Question

A rigid container with thermally insulated walls contains a coil of resistance 100 $\Omega$, carrying current 1 A. Change in internal energy after 5 min will be

• A. Zero
• B. 10 kJ
• C. 20 kJ
• D. 30 kJ

Answer 1

The Correct Option is D

W = 0. Therefore, from first law of thermodynamics, 
\(\, \, \, \, \, \, \Delta U = \Delta Q = i^2Rt\)
\(\, \, \, \, \, \, \, \, \, \, = (I)^2 (100) (5 \times 60)J = 30kJ\)
\(\therefore\) Correct answer is (d)

Answer 2

We are given a coil with a resistance of 100 Ω carrying a current of 1 A. The power dissipated by the coil is determined by the formula:

P = I² R

Substituting the given values:

P = (1 A)² × 100 Ω = 100 W

The energy dissipated (which in this thermally insulated system increases the internal energy) over a time period t is:

ΔU = P × t

Here, t is given as 5 minutes.
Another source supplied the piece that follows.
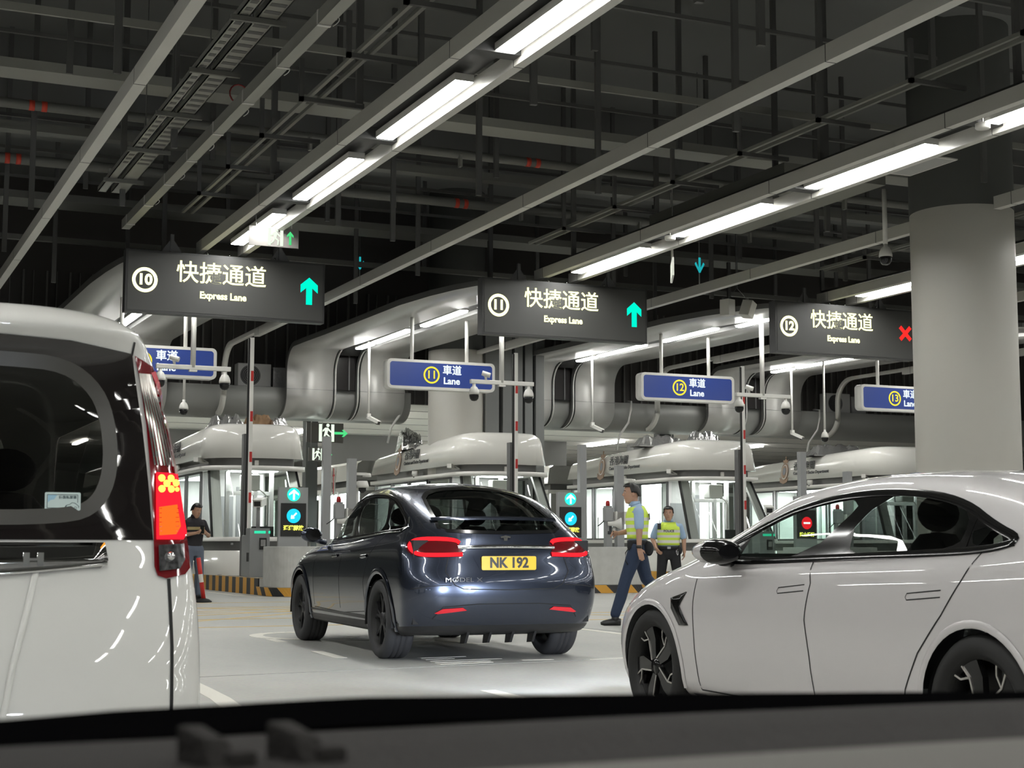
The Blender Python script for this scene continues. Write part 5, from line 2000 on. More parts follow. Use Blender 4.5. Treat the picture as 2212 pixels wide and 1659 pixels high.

Converting minutes to seconds:

t = 5 min × 60 s/min = 300 s

Therefore, the change in internal energy is:

ΔU = 100 W × 300 s = 30,000 J

Change in Internal Energy = 30,000 J (or 30 kJ)

Since the container is rigid and thermally insulated, all the electrical energy dissipated is retained within the system, increasing its internal energy.